While the Inverted hammer candlestick pattern is a well-recognized candlestick used by traders, it does come with the following limitations:

  • Requires additional confirmation: As the Inverted Hammer pattern is a single candlestick pattern, validation from the next candle is required for any trading potential signals.

  • No Profit Targets: As the Inverted Hammer Candlestick is a single candlestick pattern, it does not provide levels where traders would need to book profits in a trade. 

  • Strength of the candle: The strength of the inverted hammer pattern is relatively lesser when compared to the hammer pattern.

Inverted Hammer and Shooting Star Pattern - Key Differences

Both the Inverted Hammer and Shooting Star Pattern have a similar appearance.
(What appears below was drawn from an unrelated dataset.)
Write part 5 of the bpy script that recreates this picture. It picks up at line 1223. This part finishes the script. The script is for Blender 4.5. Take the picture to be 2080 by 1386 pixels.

However, they have the following distinguishing features:

Features

Inverted Hammer

Shooting Star Pattern

Prior Trend

Appears in downtrend

Appears in uptrend

Indication

Indication of a bullish reversal

Indication of a bearish reversal

Best Scenario

Preferable to appear near a support level

Preferable to appear near a resistance level

Conclusion

We have reached the end of the article on Inverted Hammer Pattern. Before we wind up, it is important to note that the Inverted Hammer is comparatively weak compared to the hammer pattern. It is important to use this pattern and other technical tools and indicators and place proper risk management strategies to mitigate huge losses.